* _EXERCISE MATERIALS_:
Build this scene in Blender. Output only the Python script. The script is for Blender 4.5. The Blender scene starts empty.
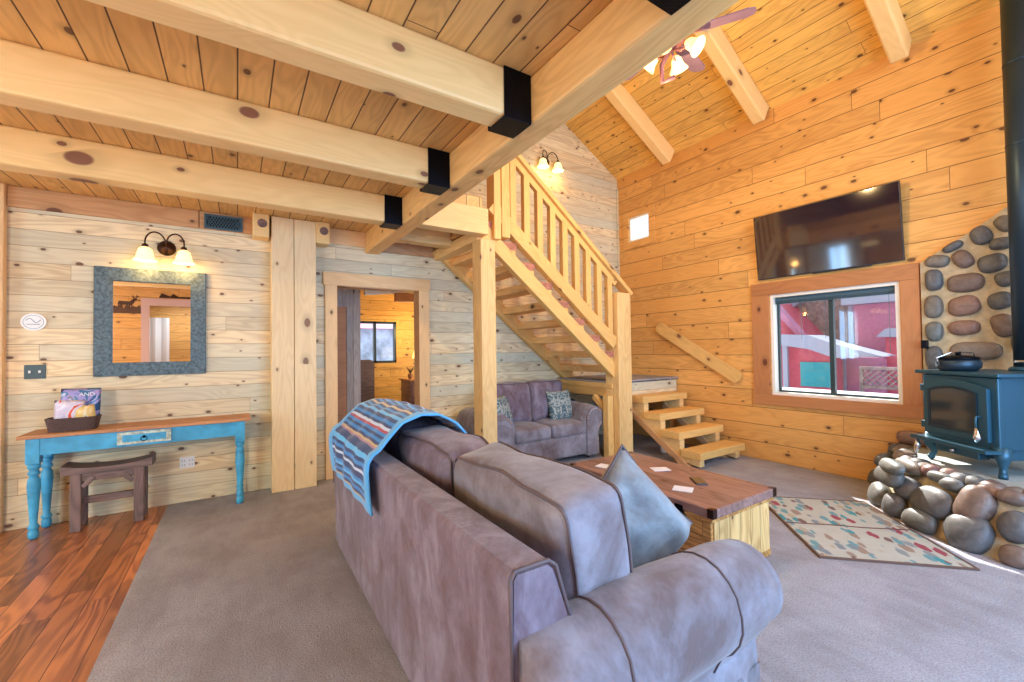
import bpy, bmesh, math, random
from mathutils import Vector, Matrix, noise
random.seed(7)
C = bpy.context.scene
col = C.collection
PI = math.pi
# ------------------------------------------------------------------ camera
F, YAW, PIT, ROLL = 426.92, 0.5713, 0.020712, -0.01335
fwd = Vector((math.sin(YAW)*math.cos(PIT), math.cos(YAW)*math.cos(PIT), math.sin(PIT)))
rt = Vector((math.cos(YAW), -math.sin(YAW), 0)); up = rt.cross(fwd)
r2 = rt*math.cos(ROLL)+up*math.sin(ROLL); u2 = -rt*math.sin(ROLL)+up*math.cos(ROLL)
cd = bpy.data.cameras.new('camera'); cam = bpy.data.objects.new('camera', cd); col.objects.link(cam)
cam.matrix_world = Matrix(((r2.x, u2.x, -fwd.x, 0), (r2.y, u2.y, -fwd.y, 0), (r2.z, u2.z, -fwd.z, 1.46), (0, 0, 0, 1)))
cd.sensor_width = 36; cd.lens = 36*F/1024; cd.clip_start = .05; cd.clip_end = 300
C.camera = cam
# ------------------------------------------------------------------ world, sun, daylight, exposure
W = bpy.data.worlds.new('World'); C.world = W; W.use_nodes = True
bg = W.node_tree.nodes['Background']; bg.inputs[0].default_value = (.72, .85, 1, 1); bg.inputs[1].default_value = 1.0
def lamp(name, kind, loc, energy, color, direction=None, **k):
    d = bpy.data.lights.new(name, kind); d.energy = energy; d.color = color
    for a, v in k.items(): setattr(d, a, v)
    o = bpy.data.objects.new(name, d); o.location = loc
    if direction is not None: o.rotation_euler = Vector(direction).to_track_quat('-Z', 'Y').to_euler()
    col.objects.link(o); return o
lamp('sun', 'SUN', (12, 12, 12), 11, (1, .95, .88), (-1.4, -1.62, -1.72), angle=.009)
COOL = (.32, .60, 1)
lamp('daylight_patio_window', 'AREA', (2.6, -1.5, 1.5), 150, COOL, (.12, 1, -.28), shape='RECTANGLE', size=3.6, size_y=1.9)
lamp('daylight_upper_window', 'AREA', (3.4, -1.5, 3.7), 70, (.9, .95, 1), (0, 1, .1), shape='RECTANGLE', size=3.4, size_y=1.5)
lamp('daylight_kitchen_window', 'AREA', (-3.4, -1.5, 1.55), 90, (.66, .86, 1), (0.1, 1, 0), shape='RECTANGLE', size=1.5, size_y=1.4)
lamp('daylight_dining_window', 'AREA', (-3.9, 5.5, 1.75), 60, (.3, .6, 1), (0.1, -1, 0), shape='RECTANGLE', size=1.35, size_y=1.5)
lamp('daylight_west_window', 'AREA', (-5.65, 2.2, 1.5), 90, (.6, .84, 1), (1, 0, 0), shape='RECTANGLE', size=2.4, size_y=1.8)
lamp('daylight_loft_window', 'AREA', (-3.2, -1.4, 4.0), 60, (1, .95, .85), (.5, 1, 0), shape='RECTANGLE', size=1.4, size_y=1.0)
C.view_settings.view_transform = 'Standard'; C.view_settings.look = 'None'
C.view_settings.exposure = 0.54; C.view_settings.gamma = 1; C.view_settings.use_curve_mapping = False
try:
    C.cycles.use_denoising = True; C.cycles.max_bounces = 8; C.cycles.diffuse_bounces = 5
    C.cycles.transparent_max_bounces = 12; C.cycles.sample_clamp_indirect = 6; C.cycles.caustics_reflective = False
except Exception: pass
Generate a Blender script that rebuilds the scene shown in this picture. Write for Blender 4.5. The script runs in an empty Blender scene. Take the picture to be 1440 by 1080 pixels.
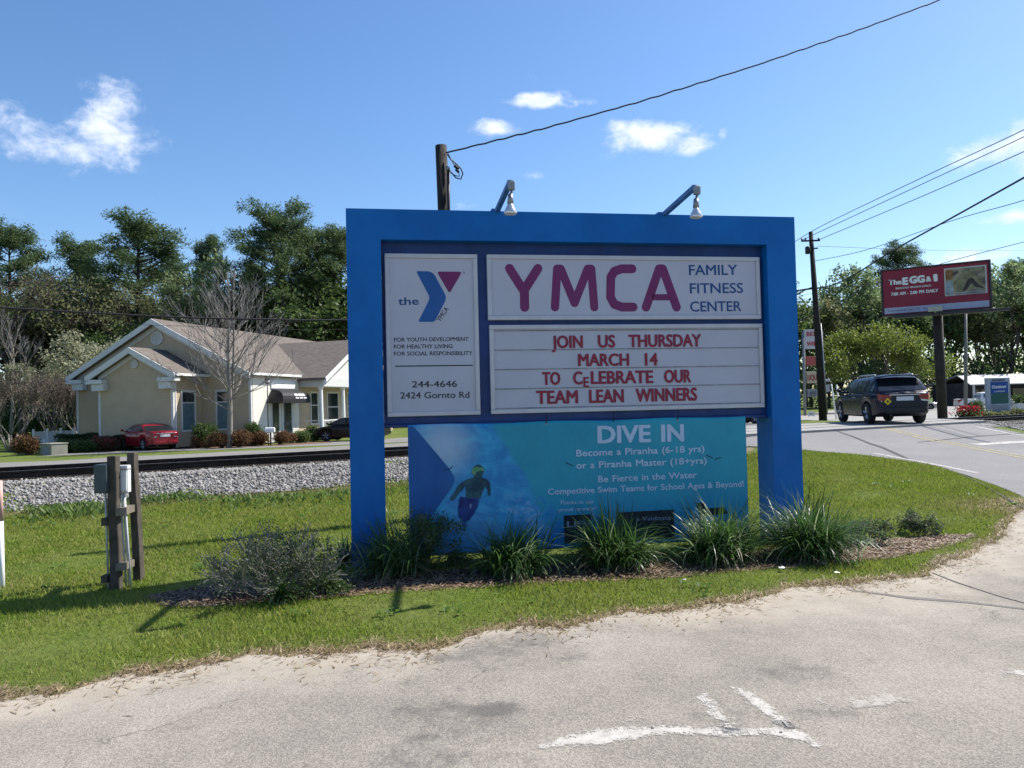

* _GOAL_:
Can the entries above be repeated exactly, without their pictures?

* _THE ANSWER_:
Build this scene in Blender. Output only the Python script. The script is for Blender 4.5. The Blender scene starts empty.
import bpy, bmesh, math, random
from mathutils import Vector, Matrix, noise
random.seed(7)
C = bpy.context.scene
col = C.collection
PI = math.pi
# ------------------------------------------------------------------ camera
F, YAW, PIT, ROLL = 426.92, 0.5713, 0.020712, -0.01335
fwd = Vector((math.sin(YAW)*math.cos(PIT), math.cos(YAW)*math.cos(PIT), math.sin(PIT)))
rt = Vector((math.cos(YAW), -math.sin(YAW), 0)); up = rt.cross(fwd)
r2 = rt*math.cos(ROLL)+up*math.sin(ROLL); u2 = -rt*math.sin(ROLL)+up*math.cos(ROLL)
cd = bpy.data.cameras.new('camera'); cam = bpy.data.objects.new('camera', cd); col.objects.link(cam)
cam.matrix_world = Matrix(((r2.x, u2.x, -fwd.x, 0), (r2.y, u2.y, -fwd.y, 0), (r2.z, u2.z, -fwd.z, 1.46), (0, 0, 0, 1)))
cd.sensor_width = 36; cd.lens = 36*F/1024; cd.clip_start = .05; cd.clip_end = 300
C.camera = cam
# ------------------------------------------------------------------ world, sun, daylight, exposure
W = bpy.data.worlds.new('World'); C.world = W; W.use_nodes = True
bg = W.node_tree.nodes['Background']; bg.inputs[0].default_value = (.72, .85, 1, 1); bg.inputs[1].default_value = 1.0
def lamp(name, kind, loc, energy, color, direction=None, **k):
    d = bpy.data.lights.new(name, kind); d.energy = energy; d.color = color
    for a, v in k.items(): setattr(d, a, v)
    o = bpy.data.objects.new(name, d); o.location = loc
    if direction is not None: o.rotation_euler = Vector(direction).to_track_quat('-Z', 'Y').to_euler()
    col.objects.link(o); return o
lamp('sun', 'SUN', (12, 12, 12), 11, (1, .95, .88), (-1.4, -1.62, -1.72), angle=.009)
COOL = (.32, .60, 1)
lamp('daylight_patio_window', 'AREA', (2.6, -1.5, 1.5), 150, COOL, (.12, 1, -.28), shape='RECTANGLE', size=3.6, size_y=1.9)
lamp('daylight_upper_window', 'AREA', (3.4, -1.5, 3.7), 70, (.9, .95, 1), (0, 1, .1), shape='RECTANGLE', size=3.4, size_y=1.5)
lamp('daylight_kitchen_window', 'AREA', (-3.4, -1.5, 1.55), 90, (.66, .86, 1), (0.1, 1, 0), shape='RECTANGLE', size=1.5, size_y=1.4)
lamp('daylight_dining_window', 'AREA', (-3.9, 5.5, 1.75), 60, (.3, .6, 1), (0.1, -1, 0), shape='RECTANGLE', size=1.35, size_y=1.5)
lamp('daylight_west_window', 'AREA', (-5.65, 2.2, 1.5), 90, (.6, .84, 1), (1, 0, 0), shape='RECTANGLE', size=2.4, size_y=1.8)
lamp('daylight_loft_window', 'AREA', (-3.2, -1.4, 4.0), 60, (1, .95, .85), (.5, 1, 0), shape='RECTANGLE', size=1.4, size_y=1.0)
C.view_settings.view_transform = 'Standard'; C.view_settings.look = 'None'
C.view_settings.exposure = 0.54; C.view_settings.gamma = 1; C.view_settings.use_curve_mapping = False
try:
    C.cycles.use_denoising = True; C.cycles.max_bounces = 8; C.cycles.diffuse_bounces = 5
    C.cycles.transparent_max_bounces = 12; C.cycles.sample_clamp_indirect = 6; C.cycles.caustics_reflective = False
except Exception: pass
Generate a Blender script that rebuilds the scene shown in this picture. Write for Blender 4.5. The script runs in an empty Blender scene. Take the picture to be 1440 by 1080 pixels.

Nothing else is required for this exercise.